Сверху загремело. Задираем головы.
— Камнепад. Видишь там, сыплется... Яки ходят рядом с турами, прыгают с десятиметровых круч. Они способные. У нас были два слепых яка, они не могли следовать за стадом. И мы решили испытать: оставили их в таком месте, где больше всего медведей и волков. В этом месте три пастуха охраняли скот с фонарями и все же недосчитывались. А яки бродили все лето, осень, зиму — и остались живы. Им никто не страшен. Ощетиниваются.
Когда мы присоединились к нашим спутникам, у них уже был в разгаре «ученый совет».
— Как вы считаете, какие яки больше нам подходят — киргизские или тувинские? — спрашивает Мочаловский Салиха Чочаева.
— Думаю, тувинские. Они хоть и меньше, зато выносливее. Знаете, они здесь чувствуют себя даже лучше, чем на родине, — приплод и больше, и крепче.
Чочаев говорит обстоятельно, со знанием дела.
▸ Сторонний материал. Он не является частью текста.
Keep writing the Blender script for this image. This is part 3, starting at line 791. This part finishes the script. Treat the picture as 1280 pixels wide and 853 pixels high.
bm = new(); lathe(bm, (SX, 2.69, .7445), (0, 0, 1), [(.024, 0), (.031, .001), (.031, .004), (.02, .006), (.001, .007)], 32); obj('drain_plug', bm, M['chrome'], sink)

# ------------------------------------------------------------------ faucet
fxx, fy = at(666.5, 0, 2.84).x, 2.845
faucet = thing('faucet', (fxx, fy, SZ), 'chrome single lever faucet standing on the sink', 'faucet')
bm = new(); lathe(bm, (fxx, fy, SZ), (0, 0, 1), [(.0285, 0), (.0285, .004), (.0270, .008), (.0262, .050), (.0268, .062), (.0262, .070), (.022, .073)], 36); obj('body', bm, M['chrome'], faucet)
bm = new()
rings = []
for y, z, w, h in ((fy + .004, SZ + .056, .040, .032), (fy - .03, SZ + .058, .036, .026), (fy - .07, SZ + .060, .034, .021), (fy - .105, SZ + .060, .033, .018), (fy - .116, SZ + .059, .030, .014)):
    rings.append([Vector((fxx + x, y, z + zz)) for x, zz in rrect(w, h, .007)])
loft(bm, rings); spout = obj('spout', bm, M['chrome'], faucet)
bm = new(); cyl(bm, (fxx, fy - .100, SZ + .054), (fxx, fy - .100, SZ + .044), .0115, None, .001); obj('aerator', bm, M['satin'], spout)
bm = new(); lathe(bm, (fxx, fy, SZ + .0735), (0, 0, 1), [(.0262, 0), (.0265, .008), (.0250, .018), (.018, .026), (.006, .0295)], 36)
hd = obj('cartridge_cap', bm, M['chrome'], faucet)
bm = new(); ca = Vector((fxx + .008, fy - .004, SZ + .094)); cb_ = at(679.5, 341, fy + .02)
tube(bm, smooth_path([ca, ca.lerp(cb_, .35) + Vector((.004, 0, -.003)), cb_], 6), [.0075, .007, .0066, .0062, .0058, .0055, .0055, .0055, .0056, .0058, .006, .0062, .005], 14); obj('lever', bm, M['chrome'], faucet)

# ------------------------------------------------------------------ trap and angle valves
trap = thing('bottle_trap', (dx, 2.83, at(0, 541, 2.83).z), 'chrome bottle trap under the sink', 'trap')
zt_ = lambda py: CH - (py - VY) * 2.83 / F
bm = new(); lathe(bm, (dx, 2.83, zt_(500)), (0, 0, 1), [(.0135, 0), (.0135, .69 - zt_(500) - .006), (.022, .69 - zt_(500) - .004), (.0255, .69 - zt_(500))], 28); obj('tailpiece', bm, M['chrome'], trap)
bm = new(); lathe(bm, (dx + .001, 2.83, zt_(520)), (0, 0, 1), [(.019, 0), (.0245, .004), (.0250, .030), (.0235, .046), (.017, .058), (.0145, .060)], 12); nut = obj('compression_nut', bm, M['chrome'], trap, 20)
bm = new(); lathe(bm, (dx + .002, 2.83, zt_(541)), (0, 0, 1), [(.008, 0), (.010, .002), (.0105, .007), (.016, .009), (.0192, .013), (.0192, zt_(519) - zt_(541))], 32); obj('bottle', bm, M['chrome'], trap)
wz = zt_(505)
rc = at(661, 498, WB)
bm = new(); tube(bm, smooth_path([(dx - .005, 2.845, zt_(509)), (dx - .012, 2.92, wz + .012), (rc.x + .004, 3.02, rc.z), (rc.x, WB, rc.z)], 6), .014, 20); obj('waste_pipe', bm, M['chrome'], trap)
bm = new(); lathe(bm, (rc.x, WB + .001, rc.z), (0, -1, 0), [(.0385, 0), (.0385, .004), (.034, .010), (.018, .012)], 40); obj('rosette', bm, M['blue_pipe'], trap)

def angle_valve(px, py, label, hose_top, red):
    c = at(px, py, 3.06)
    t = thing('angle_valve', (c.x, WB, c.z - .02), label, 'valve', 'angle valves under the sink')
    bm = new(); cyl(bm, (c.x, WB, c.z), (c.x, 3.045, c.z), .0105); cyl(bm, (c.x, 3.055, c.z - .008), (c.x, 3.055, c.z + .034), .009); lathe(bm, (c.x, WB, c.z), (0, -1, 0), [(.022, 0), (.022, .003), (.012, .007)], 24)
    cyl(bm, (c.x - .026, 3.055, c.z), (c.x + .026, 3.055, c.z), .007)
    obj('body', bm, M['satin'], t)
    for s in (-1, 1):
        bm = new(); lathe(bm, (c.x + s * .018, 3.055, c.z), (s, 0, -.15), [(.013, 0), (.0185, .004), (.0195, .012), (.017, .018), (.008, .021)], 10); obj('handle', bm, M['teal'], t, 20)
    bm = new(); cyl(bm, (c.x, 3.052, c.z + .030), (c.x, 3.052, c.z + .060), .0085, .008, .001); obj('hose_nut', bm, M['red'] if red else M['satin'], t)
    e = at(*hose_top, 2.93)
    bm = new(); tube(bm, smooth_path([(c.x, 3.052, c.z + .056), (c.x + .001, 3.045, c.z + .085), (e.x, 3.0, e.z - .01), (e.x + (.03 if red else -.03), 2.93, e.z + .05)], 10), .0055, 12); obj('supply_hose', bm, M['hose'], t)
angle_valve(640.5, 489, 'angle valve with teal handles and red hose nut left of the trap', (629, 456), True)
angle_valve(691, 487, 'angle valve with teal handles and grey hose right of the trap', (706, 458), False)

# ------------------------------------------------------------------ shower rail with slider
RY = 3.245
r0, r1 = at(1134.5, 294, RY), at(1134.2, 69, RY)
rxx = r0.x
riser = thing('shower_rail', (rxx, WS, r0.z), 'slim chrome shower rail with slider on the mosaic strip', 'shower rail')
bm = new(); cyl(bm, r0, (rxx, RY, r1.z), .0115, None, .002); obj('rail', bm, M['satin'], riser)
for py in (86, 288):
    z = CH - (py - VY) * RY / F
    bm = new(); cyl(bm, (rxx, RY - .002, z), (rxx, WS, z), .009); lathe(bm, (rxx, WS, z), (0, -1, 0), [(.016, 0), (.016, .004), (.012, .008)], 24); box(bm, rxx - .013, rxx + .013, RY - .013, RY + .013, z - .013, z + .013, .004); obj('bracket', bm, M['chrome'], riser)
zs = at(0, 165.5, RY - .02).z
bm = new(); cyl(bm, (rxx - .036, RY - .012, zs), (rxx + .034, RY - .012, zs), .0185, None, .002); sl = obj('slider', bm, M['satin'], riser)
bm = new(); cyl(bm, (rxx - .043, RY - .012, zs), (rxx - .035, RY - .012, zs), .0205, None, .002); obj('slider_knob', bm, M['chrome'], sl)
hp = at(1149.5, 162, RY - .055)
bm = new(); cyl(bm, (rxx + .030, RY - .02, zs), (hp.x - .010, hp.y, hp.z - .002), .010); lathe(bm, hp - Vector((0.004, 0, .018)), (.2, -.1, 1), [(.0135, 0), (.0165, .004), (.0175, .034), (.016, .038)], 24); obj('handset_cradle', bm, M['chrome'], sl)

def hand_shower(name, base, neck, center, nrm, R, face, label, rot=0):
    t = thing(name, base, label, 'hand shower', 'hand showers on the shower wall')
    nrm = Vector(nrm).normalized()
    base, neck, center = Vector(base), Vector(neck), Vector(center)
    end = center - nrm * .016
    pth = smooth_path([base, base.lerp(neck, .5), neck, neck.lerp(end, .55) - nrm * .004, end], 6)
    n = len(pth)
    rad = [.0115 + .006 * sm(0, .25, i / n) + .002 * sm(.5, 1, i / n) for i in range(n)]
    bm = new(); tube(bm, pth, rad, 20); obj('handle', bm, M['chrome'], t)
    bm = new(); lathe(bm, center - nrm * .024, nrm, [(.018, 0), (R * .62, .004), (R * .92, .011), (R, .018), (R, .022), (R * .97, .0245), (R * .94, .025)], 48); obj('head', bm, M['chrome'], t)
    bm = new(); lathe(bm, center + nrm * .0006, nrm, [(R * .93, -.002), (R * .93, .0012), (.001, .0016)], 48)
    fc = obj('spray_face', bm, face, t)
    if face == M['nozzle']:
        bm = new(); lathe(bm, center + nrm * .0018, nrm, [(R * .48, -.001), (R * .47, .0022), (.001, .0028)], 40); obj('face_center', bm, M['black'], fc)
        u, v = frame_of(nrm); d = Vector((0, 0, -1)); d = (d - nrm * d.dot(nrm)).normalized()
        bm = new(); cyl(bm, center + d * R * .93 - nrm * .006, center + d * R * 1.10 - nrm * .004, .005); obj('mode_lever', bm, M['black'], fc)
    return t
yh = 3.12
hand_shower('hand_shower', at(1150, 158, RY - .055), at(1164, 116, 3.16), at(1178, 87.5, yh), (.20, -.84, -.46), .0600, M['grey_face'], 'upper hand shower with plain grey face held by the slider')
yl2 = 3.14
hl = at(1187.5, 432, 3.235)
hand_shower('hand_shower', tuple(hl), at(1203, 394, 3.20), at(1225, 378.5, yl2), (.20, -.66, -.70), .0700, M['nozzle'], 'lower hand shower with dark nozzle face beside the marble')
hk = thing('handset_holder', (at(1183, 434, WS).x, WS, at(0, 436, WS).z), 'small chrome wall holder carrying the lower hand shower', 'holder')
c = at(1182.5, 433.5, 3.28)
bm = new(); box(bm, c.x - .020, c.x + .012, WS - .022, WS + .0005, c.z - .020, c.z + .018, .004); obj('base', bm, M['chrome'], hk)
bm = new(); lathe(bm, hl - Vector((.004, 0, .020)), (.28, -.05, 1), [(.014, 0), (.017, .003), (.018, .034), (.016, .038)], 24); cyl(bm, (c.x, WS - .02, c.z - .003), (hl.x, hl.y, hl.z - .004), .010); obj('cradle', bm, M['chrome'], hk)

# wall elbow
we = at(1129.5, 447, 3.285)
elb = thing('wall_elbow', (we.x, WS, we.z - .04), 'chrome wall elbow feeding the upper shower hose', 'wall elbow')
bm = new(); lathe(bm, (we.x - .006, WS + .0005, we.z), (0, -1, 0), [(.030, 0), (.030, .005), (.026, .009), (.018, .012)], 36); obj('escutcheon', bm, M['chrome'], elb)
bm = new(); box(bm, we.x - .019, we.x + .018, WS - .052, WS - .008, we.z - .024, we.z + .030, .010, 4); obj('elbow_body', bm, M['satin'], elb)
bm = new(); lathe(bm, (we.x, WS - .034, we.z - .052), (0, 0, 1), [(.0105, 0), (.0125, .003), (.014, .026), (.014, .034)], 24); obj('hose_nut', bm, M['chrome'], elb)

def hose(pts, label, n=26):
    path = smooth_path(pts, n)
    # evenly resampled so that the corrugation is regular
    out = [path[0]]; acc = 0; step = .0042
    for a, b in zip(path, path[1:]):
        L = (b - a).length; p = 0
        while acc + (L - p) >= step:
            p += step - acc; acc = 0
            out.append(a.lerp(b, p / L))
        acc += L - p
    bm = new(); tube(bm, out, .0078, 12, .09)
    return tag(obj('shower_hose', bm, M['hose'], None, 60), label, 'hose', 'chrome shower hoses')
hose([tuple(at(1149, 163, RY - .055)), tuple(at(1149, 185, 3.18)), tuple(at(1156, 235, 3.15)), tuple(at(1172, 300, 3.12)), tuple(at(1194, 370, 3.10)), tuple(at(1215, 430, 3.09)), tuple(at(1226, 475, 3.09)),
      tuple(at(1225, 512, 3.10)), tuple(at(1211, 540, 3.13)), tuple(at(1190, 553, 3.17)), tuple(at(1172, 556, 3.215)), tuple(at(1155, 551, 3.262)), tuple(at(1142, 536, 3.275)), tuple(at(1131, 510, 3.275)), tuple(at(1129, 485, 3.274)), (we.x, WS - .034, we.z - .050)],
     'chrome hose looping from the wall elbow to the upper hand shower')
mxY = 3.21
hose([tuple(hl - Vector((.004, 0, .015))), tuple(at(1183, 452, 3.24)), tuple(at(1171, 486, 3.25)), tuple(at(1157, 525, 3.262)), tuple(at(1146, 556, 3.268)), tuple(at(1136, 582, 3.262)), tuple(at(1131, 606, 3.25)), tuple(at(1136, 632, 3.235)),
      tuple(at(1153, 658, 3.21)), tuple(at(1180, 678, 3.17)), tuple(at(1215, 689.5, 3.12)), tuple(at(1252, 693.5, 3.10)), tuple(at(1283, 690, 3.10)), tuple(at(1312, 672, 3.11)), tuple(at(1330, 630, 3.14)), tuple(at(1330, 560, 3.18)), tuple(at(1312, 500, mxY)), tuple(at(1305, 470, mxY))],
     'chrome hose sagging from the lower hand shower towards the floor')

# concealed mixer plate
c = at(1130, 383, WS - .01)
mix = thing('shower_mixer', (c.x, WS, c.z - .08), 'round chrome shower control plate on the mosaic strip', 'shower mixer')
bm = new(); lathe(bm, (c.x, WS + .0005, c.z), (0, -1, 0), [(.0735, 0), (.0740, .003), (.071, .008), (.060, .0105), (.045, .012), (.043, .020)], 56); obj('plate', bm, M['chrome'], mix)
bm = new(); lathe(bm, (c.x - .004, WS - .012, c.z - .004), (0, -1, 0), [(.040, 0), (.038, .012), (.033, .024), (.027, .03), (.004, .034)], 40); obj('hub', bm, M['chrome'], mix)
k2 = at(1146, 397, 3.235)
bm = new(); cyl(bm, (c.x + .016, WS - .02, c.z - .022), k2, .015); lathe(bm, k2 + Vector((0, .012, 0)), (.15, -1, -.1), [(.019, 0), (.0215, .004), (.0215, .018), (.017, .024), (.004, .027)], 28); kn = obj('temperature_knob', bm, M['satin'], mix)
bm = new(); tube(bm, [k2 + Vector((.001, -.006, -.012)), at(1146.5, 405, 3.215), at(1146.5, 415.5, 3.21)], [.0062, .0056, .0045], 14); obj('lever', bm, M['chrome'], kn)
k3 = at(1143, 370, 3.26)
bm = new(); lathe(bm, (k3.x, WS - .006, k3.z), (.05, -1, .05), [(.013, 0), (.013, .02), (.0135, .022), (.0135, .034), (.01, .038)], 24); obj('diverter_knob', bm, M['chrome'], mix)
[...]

Четыре года назад, будучи председателем колхоза «Путь к коммунизму», он на свой страх и риск завез из Тувы первых яков. И теперь, перейдя на другую работу, Салих постоянно заботится о них, работает над диссертацией о яководстве. Он так и сыплет цифрами:
— Надо специализироваться на яках! Это же очень выгодно. Себестоимость одного центнера привеса составляет не более 30 рублей.